Russell Wasendorf, Senior — the CEO of Cedar Falls-based Peregrine Financial Group — was arrested last Friday and charged with filing false bank statements with federal regulators. During a Senate Ag Committee meeting Tuesday, Senator Tom Harkin commented on the case.

“I find it hard to believe — hard to believe — that one person with hundreds of employees dealing with all these accounts could be the sole person responsible for this,” Harkin said. “And I hope the investigations will continue on to find out if there were others involved.”

Wasendorf, the man at the center of the controversy, tried to commit suicide July 9. According to a statement released by court officials, Wasendorf admitted he falsified bank statements for 20 years.
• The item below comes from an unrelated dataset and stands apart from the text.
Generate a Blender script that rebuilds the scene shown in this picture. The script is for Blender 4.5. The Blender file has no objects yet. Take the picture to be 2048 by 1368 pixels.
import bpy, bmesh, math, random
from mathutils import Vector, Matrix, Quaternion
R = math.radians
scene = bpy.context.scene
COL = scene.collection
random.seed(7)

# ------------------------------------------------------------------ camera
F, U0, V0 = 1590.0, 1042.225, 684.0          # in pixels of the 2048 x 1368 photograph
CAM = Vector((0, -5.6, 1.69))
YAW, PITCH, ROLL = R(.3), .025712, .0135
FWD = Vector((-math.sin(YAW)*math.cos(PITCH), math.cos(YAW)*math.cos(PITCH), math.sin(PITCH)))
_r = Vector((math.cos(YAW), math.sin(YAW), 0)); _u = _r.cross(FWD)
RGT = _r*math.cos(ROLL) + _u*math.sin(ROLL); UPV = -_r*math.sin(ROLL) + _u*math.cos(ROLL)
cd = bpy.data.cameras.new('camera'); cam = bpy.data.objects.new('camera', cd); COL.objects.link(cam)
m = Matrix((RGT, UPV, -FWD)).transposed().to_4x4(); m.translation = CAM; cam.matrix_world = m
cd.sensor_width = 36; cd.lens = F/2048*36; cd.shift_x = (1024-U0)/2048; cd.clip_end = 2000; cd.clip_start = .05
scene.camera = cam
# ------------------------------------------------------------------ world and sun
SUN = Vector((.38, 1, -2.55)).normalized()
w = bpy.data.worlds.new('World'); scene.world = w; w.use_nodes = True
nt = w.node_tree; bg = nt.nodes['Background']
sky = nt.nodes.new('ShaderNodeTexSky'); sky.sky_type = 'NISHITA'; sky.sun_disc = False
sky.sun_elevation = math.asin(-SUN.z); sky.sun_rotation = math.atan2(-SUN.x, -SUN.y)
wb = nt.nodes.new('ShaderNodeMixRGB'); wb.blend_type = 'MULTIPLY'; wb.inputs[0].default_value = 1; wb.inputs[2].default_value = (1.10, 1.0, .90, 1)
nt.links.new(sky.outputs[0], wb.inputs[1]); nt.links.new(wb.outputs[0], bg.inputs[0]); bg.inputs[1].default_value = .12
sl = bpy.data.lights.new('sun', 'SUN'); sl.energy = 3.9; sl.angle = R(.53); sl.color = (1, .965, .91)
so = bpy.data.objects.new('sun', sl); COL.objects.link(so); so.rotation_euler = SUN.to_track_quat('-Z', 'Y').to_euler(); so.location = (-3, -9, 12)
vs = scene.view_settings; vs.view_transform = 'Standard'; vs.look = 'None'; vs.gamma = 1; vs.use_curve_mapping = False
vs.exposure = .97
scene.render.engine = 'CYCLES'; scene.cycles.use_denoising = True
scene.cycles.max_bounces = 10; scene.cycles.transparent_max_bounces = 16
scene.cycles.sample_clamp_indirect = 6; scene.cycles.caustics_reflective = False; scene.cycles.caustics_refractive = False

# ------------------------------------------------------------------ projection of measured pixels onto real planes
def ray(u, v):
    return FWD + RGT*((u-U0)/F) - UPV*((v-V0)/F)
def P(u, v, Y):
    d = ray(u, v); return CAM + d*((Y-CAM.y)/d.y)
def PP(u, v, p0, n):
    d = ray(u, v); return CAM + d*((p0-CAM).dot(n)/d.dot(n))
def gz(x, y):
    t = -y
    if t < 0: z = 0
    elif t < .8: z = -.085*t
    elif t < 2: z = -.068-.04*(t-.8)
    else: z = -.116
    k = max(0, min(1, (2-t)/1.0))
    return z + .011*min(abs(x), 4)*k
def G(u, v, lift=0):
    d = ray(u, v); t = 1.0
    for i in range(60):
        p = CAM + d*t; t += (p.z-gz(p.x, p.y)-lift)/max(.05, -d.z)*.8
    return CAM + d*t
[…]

Harkin suggested this episode calls into question the idea that the commodity trading industry can be “self-regulated.”

“I’m astounded that this could go on for nearly two decades and yet nobody checked,” Harkin said. “…I find that mind-boggling.”

The chief of the Commodity Futures Trading Commission told Harkin his agency doesn’t have the money or the staff to ensure this kind of fraud isn’t happening.

“Frankly, we don’t,” he said. “We’re only about 10 percent greater than we were 20 years ago and the futures market alone are five-fold bigger and then we have the swaps market that is vast.”

According to the Commodity Futures Trading Commission chairman, self-regulatory organizations will remain the first line of defense for investors in the commodity markets. Harkin said that’s not good enough.

“When I hear people say that we need to get rid of the reforms of Dodd-Frank, most of which are not in effect yet, it makes me wonder whether or not people are paying attention to the things that we read about in the paper,” Harkin said during Tuesday’s Senate Ag Committee hearing.

The top federal regulator of the commodities industry told Harkin and other senators that just like local cops can’t prevent all bank robberies, market regulators cannot prevent all financial fraud. New regulations announced last Friday, however, would give the Commodities Futures Trading Commission direct access to brokers’ bank accounts.

Wasendorf rented a post office box and intercepted paperwork that federal regulators thought was being sent to the bank that held his clients’ money.